Even the ill-conceived, so-called comprehensive immigration reform championed by George W. Bush and Ted Kennedy, legislation that would've institutionalized a second class of non-citizen guest workers at the mercy of their employers, wouldn't have resolved questions about limits and enforcement, except temporarily. What foolishness to imagine that short term boon was worth violating what ought to be a foundational aspect of any immigration regime: that the newcomers are welcomed as full citizens with the same rights as everyone else, an obvious enough arrangement if from them one expects commensurate loyalty.
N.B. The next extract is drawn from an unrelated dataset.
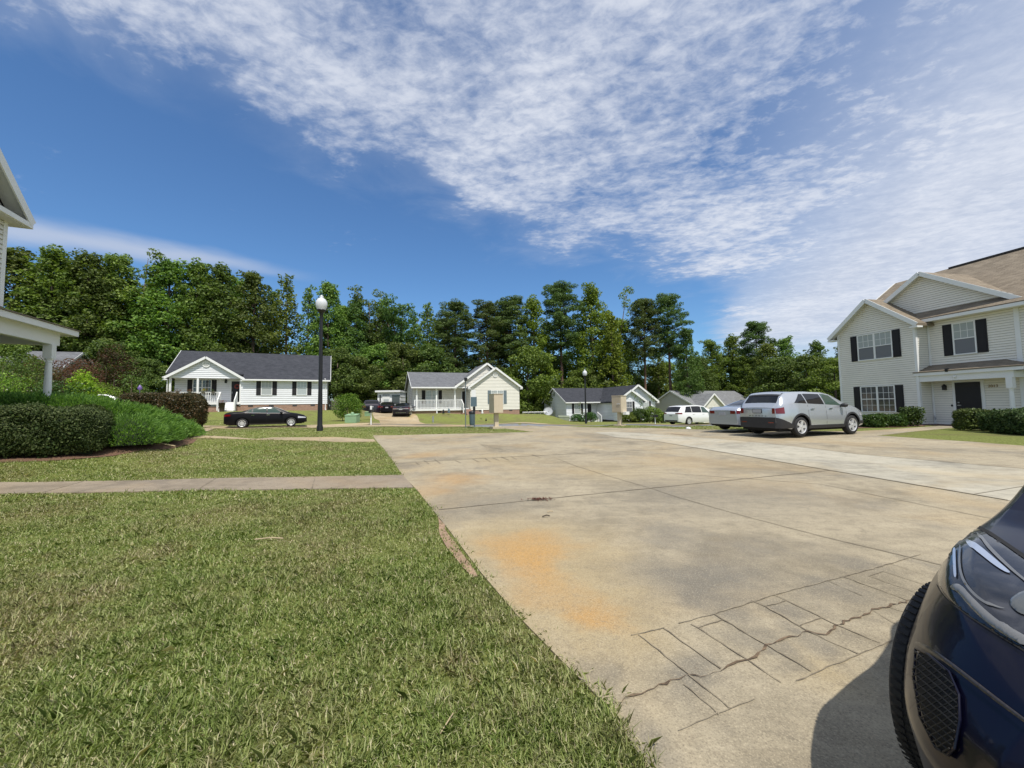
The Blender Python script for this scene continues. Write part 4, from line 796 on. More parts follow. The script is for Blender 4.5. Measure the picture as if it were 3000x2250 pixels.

So what does Mr. Manzi recommend?

...we should reconceptualize immigration as recruiting. Assimilating immigrants is a demonstrated core capability of America's political economy and it is one we should take advantage of. A robust-yet-reasonable amount of immigration is healthy for America. It is a continuing source of vitality and, in combination with birth rates around the replacement level, creates a sustainable rate of overall ­population growth and age-demographic balance. But unfortunately, the manner in which we have actually handled immigration since the 1970s has yielded large-scale legal and illegal immigration of a low-skilled population from Latin America. It is hard to imagine a more damaging way to expose the fault lines of America's political economy: We have chosen a strategy that provides low-wage gardeners and nannies for the elite, low-cost home improvement and fresh produce for the middle class, and fierce wage competition for the working class.
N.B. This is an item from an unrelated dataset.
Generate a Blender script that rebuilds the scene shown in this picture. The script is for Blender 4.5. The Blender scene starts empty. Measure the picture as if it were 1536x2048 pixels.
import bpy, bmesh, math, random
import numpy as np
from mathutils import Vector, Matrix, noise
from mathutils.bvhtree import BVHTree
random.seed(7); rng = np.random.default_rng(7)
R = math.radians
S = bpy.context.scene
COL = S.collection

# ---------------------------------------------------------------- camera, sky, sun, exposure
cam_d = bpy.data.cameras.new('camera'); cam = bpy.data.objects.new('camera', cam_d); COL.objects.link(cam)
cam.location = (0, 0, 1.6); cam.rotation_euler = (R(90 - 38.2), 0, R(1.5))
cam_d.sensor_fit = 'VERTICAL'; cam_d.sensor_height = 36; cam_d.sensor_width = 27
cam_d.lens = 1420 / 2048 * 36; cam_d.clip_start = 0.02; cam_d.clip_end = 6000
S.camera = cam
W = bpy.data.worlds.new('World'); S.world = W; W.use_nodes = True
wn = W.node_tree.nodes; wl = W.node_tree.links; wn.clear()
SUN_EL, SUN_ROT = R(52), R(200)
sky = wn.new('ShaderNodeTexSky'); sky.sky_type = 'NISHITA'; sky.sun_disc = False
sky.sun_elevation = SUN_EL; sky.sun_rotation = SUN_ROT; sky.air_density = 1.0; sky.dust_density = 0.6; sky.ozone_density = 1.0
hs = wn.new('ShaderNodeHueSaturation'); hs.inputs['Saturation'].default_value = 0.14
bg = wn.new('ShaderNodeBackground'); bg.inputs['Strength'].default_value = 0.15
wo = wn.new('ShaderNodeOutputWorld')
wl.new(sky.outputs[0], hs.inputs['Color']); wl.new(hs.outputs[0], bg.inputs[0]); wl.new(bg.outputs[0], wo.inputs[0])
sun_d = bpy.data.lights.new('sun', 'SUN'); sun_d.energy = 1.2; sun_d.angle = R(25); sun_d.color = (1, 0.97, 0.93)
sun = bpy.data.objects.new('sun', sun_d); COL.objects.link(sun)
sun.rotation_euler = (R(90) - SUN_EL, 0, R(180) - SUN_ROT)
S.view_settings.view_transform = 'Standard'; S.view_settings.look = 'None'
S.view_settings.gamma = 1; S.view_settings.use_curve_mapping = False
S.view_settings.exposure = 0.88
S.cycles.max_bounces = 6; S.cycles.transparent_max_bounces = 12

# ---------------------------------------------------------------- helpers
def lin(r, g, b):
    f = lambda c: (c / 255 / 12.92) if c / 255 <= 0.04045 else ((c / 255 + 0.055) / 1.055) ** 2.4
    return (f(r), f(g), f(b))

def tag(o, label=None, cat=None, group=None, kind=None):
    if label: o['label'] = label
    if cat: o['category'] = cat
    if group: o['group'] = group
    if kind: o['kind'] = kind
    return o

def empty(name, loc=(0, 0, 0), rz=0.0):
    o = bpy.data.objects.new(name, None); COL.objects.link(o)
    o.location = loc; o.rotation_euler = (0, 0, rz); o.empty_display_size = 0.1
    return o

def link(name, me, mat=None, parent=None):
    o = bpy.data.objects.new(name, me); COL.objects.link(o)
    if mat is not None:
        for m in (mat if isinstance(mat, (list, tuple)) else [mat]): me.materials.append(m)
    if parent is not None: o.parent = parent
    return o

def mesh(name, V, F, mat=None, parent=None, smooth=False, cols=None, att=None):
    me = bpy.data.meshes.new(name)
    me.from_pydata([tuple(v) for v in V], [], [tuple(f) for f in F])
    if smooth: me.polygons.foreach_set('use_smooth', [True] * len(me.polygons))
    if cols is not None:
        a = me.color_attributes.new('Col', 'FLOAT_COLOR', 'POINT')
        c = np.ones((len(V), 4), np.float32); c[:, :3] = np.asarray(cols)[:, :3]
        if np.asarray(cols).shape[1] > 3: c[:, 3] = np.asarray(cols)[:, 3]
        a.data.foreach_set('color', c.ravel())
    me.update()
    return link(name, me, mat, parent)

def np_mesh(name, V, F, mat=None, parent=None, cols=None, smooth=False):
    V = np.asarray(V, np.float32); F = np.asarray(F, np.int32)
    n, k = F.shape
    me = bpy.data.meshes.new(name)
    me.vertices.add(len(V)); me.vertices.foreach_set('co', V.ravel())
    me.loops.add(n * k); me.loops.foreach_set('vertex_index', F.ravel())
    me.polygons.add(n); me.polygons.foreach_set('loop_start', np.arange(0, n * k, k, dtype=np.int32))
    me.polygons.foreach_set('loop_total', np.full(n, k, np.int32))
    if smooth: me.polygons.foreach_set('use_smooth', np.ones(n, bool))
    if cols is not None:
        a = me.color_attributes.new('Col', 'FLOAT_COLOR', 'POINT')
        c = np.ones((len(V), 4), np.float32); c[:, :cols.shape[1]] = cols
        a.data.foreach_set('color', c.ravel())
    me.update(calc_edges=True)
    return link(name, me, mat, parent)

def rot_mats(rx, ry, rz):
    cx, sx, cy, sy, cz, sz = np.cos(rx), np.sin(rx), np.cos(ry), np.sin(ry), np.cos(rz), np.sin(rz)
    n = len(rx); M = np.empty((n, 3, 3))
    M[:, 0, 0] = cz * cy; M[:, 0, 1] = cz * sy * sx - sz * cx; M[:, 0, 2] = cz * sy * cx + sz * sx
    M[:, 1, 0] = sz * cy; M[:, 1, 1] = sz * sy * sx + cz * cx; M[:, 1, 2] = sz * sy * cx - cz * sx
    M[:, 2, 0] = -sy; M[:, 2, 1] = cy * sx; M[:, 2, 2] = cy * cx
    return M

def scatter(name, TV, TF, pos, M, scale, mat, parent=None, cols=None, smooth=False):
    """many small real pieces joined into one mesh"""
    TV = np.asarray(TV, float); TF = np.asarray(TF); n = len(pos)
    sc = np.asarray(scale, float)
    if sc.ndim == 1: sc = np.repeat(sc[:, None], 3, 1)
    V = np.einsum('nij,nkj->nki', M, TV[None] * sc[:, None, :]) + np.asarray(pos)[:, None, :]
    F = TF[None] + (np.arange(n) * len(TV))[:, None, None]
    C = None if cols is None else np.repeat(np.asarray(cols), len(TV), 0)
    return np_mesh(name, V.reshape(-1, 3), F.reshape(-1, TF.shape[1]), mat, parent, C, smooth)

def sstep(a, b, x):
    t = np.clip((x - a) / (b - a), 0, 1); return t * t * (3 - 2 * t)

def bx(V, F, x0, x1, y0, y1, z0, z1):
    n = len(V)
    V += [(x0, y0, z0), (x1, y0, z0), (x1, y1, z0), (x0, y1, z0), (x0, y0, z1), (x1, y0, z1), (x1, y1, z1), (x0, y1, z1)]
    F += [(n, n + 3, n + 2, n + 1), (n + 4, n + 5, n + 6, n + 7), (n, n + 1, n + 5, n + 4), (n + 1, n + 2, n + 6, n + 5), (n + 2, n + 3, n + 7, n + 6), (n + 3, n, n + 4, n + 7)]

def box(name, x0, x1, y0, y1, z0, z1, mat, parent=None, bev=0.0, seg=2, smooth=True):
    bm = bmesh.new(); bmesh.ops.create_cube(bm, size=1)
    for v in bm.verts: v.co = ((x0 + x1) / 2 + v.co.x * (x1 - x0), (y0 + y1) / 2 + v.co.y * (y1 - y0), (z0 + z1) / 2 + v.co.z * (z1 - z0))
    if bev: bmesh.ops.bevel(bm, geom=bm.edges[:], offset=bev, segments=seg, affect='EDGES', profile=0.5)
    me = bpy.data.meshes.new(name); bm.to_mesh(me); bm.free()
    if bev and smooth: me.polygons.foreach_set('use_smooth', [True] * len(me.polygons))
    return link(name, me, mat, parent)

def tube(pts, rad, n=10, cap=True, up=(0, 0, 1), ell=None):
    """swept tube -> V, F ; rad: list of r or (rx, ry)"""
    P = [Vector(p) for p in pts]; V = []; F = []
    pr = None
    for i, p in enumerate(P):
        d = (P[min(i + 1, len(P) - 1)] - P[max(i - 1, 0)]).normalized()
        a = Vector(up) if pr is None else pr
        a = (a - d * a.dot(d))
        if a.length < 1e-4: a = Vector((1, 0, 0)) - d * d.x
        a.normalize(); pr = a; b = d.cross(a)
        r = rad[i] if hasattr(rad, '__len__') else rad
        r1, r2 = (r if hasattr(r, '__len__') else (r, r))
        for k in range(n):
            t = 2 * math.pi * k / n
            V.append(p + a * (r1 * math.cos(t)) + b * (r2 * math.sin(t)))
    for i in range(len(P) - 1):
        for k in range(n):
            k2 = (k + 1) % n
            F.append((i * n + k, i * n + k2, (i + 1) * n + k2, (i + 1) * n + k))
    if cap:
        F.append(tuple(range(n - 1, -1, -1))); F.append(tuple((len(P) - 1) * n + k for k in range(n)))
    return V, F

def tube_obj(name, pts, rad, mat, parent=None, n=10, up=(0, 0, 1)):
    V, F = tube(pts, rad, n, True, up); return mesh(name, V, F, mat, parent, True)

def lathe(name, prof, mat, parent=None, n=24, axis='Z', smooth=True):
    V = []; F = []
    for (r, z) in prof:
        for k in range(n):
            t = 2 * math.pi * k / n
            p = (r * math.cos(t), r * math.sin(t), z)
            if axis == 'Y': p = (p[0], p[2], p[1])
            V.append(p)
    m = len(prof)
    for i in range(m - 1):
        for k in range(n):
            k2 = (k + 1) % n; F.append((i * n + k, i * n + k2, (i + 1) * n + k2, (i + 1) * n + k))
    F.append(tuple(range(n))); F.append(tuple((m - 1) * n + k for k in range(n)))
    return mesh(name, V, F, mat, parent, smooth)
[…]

Instead, we should think of immigration as an opportunity to improve our stock of human capital. Once we have re-established control of our southern border, and as we preserve our commitment to political asylum, we should also set up recruiting offices looking for the best possible talent everywhere: from Mexico City to Beijing to Helsinki to Calcutta. Australia and Canada have demonstrated the practicality of skills-based immigration policies for many years. We should improve upon their example by using testing and other methods to apply a basic tenet of all human capital-intensive organizations managing for the long term: Always pick talent over skill. It would be great for America as a whole to have, say, 500,000 smart, motivated people move here each year with the intention of becoming citizens.

This is an imperfect foundation for a system of immigration, to be sure, but I am hard pressed to articulate anything better, and it offers substantial upsides that are absent from the present approach.
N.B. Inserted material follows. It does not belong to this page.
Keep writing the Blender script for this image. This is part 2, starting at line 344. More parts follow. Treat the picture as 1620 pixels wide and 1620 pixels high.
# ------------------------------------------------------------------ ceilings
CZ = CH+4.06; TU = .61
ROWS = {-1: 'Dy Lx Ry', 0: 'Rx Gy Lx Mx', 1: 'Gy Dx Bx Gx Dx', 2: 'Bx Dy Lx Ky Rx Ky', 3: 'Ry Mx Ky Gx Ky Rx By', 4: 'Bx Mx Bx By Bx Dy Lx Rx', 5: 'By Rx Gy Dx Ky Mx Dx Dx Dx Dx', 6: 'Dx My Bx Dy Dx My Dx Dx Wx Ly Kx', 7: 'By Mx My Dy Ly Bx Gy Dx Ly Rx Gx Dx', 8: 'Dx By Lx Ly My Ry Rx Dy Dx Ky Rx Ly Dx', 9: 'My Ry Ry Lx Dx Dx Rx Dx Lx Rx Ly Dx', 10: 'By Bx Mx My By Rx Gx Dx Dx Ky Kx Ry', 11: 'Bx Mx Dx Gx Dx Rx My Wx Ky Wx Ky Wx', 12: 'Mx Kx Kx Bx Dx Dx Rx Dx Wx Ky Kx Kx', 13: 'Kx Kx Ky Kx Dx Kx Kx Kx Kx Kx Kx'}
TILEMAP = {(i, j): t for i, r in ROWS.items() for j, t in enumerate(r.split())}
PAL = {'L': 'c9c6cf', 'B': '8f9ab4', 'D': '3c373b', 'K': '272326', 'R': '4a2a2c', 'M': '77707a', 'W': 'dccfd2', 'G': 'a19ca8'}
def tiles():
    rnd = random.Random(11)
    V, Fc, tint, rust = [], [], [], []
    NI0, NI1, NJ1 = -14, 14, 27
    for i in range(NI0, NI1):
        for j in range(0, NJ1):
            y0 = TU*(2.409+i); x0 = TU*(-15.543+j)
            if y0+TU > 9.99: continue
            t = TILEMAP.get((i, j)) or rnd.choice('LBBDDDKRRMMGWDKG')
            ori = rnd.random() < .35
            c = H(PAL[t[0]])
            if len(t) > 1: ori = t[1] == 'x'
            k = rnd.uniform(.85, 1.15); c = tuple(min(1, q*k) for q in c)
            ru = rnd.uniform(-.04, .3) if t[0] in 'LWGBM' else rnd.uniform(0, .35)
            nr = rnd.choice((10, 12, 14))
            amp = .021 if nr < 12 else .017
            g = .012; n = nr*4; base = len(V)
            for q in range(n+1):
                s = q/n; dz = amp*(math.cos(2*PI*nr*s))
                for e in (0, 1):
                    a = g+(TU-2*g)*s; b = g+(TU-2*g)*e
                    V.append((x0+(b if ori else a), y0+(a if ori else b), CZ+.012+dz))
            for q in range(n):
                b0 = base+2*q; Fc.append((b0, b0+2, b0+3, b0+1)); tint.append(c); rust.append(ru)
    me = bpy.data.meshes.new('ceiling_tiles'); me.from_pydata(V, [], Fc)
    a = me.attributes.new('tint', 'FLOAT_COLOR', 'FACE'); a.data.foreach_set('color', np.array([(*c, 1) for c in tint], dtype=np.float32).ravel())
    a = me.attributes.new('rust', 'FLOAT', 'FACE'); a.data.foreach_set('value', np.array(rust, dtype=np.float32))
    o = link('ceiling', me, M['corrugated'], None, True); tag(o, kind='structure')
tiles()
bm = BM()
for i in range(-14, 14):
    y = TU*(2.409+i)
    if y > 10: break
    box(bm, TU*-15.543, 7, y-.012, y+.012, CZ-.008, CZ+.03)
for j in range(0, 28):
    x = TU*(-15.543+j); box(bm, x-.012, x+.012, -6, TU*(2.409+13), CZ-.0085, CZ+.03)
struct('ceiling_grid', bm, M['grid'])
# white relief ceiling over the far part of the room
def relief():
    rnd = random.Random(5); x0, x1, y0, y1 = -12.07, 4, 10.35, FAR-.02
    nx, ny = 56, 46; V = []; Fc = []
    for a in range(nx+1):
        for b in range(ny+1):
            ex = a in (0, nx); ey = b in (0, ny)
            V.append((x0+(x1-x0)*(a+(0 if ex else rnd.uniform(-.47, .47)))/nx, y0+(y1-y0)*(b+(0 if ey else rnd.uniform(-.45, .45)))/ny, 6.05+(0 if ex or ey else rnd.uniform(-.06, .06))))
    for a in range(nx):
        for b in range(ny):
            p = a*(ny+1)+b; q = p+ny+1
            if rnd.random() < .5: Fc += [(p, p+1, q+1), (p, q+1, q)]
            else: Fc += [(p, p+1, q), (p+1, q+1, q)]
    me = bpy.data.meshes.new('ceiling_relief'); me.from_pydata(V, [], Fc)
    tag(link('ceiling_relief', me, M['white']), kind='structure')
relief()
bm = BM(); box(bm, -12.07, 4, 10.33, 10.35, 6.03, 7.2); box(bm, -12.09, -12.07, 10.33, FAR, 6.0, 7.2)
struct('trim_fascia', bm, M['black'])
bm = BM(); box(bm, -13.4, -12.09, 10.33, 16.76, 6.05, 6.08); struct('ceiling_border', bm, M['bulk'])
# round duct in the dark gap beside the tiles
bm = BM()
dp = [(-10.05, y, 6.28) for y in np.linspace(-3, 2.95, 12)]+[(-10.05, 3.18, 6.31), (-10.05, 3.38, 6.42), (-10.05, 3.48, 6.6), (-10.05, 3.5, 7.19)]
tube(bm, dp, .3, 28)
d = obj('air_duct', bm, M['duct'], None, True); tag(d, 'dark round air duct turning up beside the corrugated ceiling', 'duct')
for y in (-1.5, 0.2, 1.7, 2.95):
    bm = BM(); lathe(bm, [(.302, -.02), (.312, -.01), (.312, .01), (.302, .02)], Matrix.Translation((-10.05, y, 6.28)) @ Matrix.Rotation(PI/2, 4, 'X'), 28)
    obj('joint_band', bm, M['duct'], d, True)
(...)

Beyond the economic boon of high skill immigration -- nothing to scoff at for a country in fiscal shape as bad as ours -- a system that sought talent would do three things: 1) lessen the burden on the Americans who are least equipped to compete with immigrants in competition for jobs; 2) act as a counter to the populist notion that immigration is bad for America, thus ensuring that future immigrants will continue to be welcomed and lessening social tensions; 3) were the system set up the right way, it might also create good incentives in various countries, encouraging remittance-hungry governments to set up educational opportunities for their best and brightest, and basically extending the American dream to young ambitious people who'd perhaps think of our country more favorably given the prospect of being able to immigrate here if they reach certain meritocratic benchmarks.

On a subject as complicated as this one, I try to keep all my conclusions provisional -- my mind is always open to better immigration regimes than I've considered -- but I'd ask critics, whose push back I eagerly await, to answer one question: Is our current system, or some other realistic system, any better overall than what Mr. Manzi has proposed?